After a series of standup jokes, which may be Holmes’ next career move, he began to talk about fintech, and its importance in the General Election which he joked even AI could not predict the date of.

Holmes said: “Whichever government comes into power on the 5 of July, it will be critical to grip this technology, this fintech, this AI, this blockchain, this cyber, this digital finance opportunity.

“Yes, there were some mentions in the Conservative manifesto. I imagine there’ll be some mentions in the Labour manifesto, but there needs to be so much more because these are the golden threads, which can deliver on all of the themes that politicians rightly talk so much about.”

So what does Holmes think needs to be done by whichever party is elected to form a government?

Firstly, Holmes mentioned digital assets, and said that the government needs to do more work on defining what a digital asset actually is.

He said: “Do we go with the possessory concepts as we did with the electronic trade documents Act last year? Or do we go more for the legal concept of things in action?

“There’s a role for the legislators in enabling the environment for digital finance, and potentially the tokenization of anything that you so choose.”

Additionally, Holmes highlighted digital IDs, pointing out that there has been “a bit of an issue around ID in this country for historical and cultural reasons”.

He added: “The fundamental truth is if we are to empower, to include, to realise, all of the opportunities that we have through fintech, I think if we do get change in government, I sense that we may get some positive action when it comes to digital ID.”

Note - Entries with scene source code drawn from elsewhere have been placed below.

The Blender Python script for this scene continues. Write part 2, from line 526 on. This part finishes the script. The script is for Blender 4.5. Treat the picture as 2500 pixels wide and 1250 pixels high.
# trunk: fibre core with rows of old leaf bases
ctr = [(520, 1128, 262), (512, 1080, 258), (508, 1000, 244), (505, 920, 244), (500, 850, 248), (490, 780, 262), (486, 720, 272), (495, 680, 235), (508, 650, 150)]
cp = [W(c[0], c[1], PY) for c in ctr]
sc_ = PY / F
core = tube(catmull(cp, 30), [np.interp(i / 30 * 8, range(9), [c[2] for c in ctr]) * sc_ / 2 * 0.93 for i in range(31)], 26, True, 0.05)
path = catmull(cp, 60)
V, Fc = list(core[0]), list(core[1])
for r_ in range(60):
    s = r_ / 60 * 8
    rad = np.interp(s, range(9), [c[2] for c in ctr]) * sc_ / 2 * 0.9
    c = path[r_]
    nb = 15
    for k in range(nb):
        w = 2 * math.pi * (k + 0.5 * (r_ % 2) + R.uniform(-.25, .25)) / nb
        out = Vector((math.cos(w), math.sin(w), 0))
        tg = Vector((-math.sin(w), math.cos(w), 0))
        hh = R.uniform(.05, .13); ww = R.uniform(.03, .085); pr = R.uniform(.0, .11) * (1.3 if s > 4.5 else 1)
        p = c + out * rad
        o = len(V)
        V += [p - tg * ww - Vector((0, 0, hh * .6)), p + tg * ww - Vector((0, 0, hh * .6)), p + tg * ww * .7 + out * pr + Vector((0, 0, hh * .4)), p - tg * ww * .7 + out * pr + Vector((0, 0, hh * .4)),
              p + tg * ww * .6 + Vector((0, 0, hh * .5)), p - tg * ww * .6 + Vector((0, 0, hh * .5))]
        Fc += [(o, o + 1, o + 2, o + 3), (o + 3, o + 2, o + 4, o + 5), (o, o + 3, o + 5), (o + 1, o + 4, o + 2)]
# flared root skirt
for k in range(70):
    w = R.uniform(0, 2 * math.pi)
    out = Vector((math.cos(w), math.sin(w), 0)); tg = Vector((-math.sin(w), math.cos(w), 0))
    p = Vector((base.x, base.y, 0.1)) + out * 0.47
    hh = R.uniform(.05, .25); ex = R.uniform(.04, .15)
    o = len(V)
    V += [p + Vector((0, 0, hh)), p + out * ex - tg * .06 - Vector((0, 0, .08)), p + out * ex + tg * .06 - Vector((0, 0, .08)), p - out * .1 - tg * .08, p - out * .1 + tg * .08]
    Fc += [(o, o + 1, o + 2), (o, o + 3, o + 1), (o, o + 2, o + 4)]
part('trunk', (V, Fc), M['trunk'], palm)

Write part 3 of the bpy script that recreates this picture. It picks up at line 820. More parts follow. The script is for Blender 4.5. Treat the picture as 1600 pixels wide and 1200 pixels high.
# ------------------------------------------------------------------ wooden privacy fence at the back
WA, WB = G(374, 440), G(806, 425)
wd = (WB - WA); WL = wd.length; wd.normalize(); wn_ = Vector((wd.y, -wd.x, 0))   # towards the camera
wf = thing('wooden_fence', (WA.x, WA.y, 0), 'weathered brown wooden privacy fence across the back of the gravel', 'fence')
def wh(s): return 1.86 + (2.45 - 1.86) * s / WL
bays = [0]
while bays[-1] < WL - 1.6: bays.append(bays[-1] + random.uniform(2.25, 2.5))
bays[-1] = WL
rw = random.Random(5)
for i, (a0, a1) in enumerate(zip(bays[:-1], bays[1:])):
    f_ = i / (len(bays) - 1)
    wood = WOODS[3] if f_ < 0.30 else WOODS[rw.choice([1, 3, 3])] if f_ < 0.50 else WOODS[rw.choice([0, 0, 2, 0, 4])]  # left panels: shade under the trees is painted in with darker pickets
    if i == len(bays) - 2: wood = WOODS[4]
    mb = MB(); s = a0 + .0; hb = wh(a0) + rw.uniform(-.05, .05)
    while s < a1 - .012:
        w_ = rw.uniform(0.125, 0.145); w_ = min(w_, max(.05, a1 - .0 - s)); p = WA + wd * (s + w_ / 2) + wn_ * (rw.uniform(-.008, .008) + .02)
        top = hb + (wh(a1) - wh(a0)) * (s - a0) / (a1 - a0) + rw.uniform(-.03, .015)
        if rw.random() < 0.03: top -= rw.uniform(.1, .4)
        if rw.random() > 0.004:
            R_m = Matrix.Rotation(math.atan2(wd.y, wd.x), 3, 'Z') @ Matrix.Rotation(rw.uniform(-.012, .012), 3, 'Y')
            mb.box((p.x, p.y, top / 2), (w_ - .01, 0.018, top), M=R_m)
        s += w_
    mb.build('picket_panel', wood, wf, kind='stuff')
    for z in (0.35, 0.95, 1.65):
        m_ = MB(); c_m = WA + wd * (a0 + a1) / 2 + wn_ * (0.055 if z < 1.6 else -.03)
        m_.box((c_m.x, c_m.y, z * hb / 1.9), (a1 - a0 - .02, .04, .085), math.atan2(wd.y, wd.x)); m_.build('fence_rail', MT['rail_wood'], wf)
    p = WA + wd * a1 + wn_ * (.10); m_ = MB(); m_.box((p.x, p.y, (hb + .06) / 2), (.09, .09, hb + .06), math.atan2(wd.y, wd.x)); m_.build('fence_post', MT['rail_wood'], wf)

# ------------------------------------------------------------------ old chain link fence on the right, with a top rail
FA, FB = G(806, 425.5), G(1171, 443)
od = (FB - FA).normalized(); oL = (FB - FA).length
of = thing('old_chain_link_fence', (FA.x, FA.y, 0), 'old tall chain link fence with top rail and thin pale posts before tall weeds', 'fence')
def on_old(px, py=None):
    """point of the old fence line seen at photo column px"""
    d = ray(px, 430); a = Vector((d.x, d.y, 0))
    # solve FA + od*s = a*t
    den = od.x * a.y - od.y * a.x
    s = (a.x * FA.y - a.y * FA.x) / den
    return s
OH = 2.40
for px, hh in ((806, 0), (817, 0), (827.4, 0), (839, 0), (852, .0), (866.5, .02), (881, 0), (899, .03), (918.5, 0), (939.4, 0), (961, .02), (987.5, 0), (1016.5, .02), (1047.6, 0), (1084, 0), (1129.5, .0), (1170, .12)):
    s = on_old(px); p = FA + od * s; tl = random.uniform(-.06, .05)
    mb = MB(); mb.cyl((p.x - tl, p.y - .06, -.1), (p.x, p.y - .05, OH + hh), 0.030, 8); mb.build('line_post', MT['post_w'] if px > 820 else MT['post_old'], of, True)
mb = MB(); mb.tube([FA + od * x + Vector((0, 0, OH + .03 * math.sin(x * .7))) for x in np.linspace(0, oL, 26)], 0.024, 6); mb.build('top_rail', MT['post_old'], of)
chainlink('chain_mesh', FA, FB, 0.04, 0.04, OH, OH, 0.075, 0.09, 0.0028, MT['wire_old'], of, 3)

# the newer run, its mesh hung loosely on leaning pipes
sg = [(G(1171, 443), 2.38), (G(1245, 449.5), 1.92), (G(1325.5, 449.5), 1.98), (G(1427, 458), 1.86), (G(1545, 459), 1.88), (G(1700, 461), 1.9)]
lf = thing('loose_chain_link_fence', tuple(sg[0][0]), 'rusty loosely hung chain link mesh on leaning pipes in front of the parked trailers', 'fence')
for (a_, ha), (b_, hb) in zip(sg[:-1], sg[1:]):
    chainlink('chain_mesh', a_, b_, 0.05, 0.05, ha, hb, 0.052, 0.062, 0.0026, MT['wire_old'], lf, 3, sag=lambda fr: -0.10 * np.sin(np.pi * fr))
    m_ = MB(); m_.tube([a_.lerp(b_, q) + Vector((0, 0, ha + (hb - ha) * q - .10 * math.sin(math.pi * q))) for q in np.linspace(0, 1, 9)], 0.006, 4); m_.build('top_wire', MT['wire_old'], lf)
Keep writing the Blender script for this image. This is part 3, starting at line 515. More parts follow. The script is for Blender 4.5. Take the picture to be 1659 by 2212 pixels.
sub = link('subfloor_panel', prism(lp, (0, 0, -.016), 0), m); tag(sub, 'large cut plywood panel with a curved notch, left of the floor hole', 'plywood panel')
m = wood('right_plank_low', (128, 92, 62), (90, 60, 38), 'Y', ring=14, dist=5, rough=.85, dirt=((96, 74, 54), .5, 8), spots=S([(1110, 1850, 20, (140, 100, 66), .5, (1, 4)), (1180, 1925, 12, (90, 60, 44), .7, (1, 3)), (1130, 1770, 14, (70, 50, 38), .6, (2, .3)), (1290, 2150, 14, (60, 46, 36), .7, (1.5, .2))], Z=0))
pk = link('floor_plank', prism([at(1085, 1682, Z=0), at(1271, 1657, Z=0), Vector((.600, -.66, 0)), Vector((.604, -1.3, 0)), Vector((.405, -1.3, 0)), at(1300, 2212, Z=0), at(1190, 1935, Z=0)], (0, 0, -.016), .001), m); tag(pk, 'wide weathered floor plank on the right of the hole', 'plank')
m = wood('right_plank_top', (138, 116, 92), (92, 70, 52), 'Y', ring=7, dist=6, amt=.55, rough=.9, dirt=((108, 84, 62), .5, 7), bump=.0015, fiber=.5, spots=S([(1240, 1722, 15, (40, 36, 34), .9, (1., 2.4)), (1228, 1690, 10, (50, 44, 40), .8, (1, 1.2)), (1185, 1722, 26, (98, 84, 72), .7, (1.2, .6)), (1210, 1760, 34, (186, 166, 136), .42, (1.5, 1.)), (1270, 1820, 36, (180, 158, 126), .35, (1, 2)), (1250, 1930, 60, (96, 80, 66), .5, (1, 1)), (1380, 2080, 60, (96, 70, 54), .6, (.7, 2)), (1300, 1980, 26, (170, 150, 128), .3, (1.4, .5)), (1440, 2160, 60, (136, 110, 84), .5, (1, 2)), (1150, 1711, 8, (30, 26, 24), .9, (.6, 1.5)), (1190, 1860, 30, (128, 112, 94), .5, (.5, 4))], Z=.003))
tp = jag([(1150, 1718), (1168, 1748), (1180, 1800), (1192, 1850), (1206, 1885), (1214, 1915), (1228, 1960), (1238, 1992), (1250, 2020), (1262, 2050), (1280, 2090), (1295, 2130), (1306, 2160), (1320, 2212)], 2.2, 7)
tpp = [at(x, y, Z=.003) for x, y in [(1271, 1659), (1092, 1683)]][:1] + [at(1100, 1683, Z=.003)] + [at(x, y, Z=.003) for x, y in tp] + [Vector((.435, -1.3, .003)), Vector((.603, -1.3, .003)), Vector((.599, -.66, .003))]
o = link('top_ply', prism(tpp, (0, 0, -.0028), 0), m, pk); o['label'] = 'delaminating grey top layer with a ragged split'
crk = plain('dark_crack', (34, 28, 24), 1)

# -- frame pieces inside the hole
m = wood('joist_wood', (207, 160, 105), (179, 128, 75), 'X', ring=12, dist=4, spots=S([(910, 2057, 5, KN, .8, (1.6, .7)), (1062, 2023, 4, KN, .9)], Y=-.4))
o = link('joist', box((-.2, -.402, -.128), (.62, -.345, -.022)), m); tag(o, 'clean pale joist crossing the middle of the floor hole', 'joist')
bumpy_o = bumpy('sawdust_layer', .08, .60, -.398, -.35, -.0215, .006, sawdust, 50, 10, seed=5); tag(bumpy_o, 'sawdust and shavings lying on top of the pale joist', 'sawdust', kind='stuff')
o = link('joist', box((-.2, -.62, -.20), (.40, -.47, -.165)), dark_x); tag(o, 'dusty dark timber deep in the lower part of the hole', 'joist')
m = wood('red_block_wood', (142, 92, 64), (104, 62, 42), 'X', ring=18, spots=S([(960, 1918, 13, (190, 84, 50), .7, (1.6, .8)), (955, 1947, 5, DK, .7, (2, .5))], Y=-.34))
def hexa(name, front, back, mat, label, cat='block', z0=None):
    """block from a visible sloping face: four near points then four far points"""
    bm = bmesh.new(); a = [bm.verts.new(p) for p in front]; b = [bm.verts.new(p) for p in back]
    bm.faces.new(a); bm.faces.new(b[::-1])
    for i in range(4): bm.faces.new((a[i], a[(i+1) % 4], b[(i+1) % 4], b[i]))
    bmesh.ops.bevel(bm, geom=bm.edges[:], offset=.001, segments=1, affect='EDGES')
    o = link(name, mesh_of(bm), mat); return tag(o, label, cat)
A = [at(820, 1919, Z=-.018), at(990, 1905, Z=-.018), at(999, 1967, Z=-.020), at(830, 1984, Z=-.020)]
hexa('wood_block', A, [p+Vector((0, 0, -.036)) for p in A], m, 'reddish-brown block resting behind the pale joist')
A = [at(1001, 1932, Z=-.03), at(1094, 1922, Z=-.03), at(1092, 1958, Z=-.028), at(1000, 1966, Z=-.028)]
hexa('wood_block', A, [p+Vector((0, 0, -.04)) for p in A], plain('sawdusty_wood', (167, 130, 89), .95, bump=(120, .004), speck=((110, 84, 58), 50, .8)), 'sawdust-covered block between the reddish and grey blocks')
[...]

Unsurprisingly, a topic which featured prominently in Holmes’ speech was AI – a subject that the legislator himself recognised as one that people can’t escape at this moment in time, although for good reason.

“Every speaker, every presentation, every roundtable that you’re involved in today should rightly mention AI and rightly mention it in the right way. There’s certainly a hype cycle that we’re within at the moment with AI, but just because there’s a hype cycle that doesn’t mean there’s not much extraordinary possibility in AI.”

Holmes went on to liken the technology to blockchain, explaining that in 2016 every company would tell you how they are using it. The possibilities of both blockchain and AI can exceed expectations, he believes, but only with the right regulation.

On the hot topic of AI, Holmes doesn’t believe that the current government is reacting to the technology in the correct way.

“We need the right legislative, the right regulatory framework, to be in place for AI. The government’s current position, wait and see, I don’t think that is the way that we optimise AI opportunities in this country. I don’t think it’s the way to optimise anything really,” he explained.

This mindset is what drove Holmes to create the aforementioned bill, before it went, in his words, “poof”.

However, the bill has not been lost in regulatory purgatory forever, as on 17 July he will have another chance to bring it back. The method he is alluding to is through a private members bill, which entails a ballot –  on the day of the King’s speech.

Concluding his speech, Holmes said: “So for the UK, for individuals, for citizens, for communities, for cities, for our country, connected creatively, right around the world, we can keep driving this fabulous fintech story connected into a tremendous AI and blockchain story. 

“Because ultimately, what are all of these fintechs? What are all of these technologies? What are all these businesses? What are all of us in this room about? Enablement, empowerment, unleashing all that talent, born into each and every one of us through the great good fortune of being human.”